- [To be done]: Set down the whole listing verbatim.

- [Collected material]:
────────────────
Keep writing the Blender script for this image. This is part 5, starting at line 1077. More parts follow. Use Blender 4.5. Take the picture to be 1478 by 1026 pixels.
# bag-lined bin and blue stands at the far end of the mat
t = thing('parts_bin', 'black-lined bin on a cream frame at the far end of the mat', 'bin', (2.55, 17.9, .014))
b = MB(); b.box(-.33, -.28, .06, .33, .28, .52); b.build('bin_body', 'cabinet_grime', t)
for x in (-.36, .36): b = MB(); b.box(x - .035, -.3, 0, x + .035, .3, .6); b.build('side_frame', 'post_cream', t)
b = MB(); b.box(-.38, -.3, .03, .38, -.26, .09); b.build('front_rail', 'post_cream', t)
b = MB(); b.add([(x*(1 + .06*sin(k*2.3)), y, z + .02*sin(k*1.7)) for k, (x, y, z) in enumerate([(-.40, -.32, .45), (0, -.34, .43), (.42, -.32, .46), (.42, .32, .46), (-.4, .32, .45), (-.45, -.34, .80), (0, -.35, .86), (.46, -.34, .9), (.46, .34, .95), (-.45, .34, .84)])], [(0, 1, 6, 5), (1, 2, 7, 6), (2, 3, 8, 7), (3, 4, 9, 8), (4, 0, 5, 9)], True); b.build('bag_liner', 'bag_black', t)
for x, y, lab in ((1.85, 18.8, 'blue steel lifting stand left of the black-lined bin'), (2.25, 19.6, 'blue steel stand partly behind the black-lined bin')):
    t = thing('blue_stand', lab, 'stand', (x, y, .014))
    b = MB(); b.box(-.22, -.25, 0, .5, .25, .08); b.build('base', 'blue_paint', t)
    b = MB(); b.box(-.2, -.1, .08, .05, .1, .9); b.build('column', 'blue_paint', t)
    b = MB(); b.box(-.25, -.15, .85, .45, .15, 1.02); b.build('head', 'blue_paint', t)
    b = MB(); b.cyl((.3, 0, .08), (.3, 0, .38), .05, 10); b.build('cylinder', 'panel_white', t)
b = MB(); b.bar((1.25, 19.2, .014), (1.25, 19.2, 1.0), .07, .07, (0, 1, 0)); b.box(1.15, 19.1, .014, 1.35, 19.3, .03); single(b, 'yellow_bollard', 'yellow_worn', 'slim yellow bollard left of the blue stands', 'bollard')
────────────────
- [In response]:
Keep writing the Blender script for this image. This is part 5, starting at line 1077. More parts follow. Use Blender 4.5. Take the picture to be 1478 by 1026 pixels.
# bag-lined bin and blue stands at the far end of the mat
t = thing('parts_bin', 'black-lined bin on a cream frame at the far end of the mat', 'bin', (2.55, 17.9, .014))
b = MB(); b.box(-.33, -.28, .06, .33, .28, .52); b.build('bin_body', 'cabinet_grime', t)
for x in (-.36, .36): b = MB(); b.box(x - .035, -.3, 0, x + .035, .3, .6); b.build('side_frame', 'post_cream', t)
b = MB(); b.box(-.38, -.3, .03, .38, -.26, .09); b.build('front_rail', 'post_cream', t)
b = MB(); b.add([(x*(1 + .06*sin(k*2.3)), y, z + .02*sin(k*1.7)) for k, (x, y, z) in enumerate([(-.40, -.32, .45), (0, -.34, .43), (.42, -.32, .46), (.42, .32, .46), (-.4, .32, .45), (-.45, -.34, .80), (0, -.35, .86), (.46, -.34, .9), (.46, .34, .95), (-.45, .34, .84)])], [(0, 1, 6, 5), (1, 2, 7, 6), (2, 3, 8, 7), (3, 4, 9, 8), (4, 0, 5, 9)], True); b.build('bag_liner', 'bag_black', t)
for x, y, lab in ((1.85, 18.8, 'blue steel lifting stand left of the black-lined bin'), (2.25, 19.6, 'blue steel stand partly behind the black-lined bin')):
    t = thing('blue_stand', lab, 'stand', (x, y, .014))
    b = MB(); b.box(-.22, -.25, 0, .5, .25, .08); b.build('base', 'blue_paint', t)
    b = MB(); b.box(-.2, -.1, .08, .05, .1, .9); b.build('column', 'blue_paint', t)
    b = MB(); b.box(-.25, -.15, .85, .45, .15, 1.02); b.build('head', 'blue_paint', t)
    b = MB(); b.cyl((.3, 0, .08), (.3, 0, .38), .05, 10); b.build('cylinder', 'panel_white', t)
b = MB(); b.bar((1.25, 19.2, .014), (1.25, 19.2, 1.0), .07, .07, (0, 1, 0)); b.box(1.15, 19.1, .014, 1.35, 19.3, .03); single(b, 'yellow_bollard', 'yellow_worn', 'slim yellow bollard left of the blue stands', 'bollard')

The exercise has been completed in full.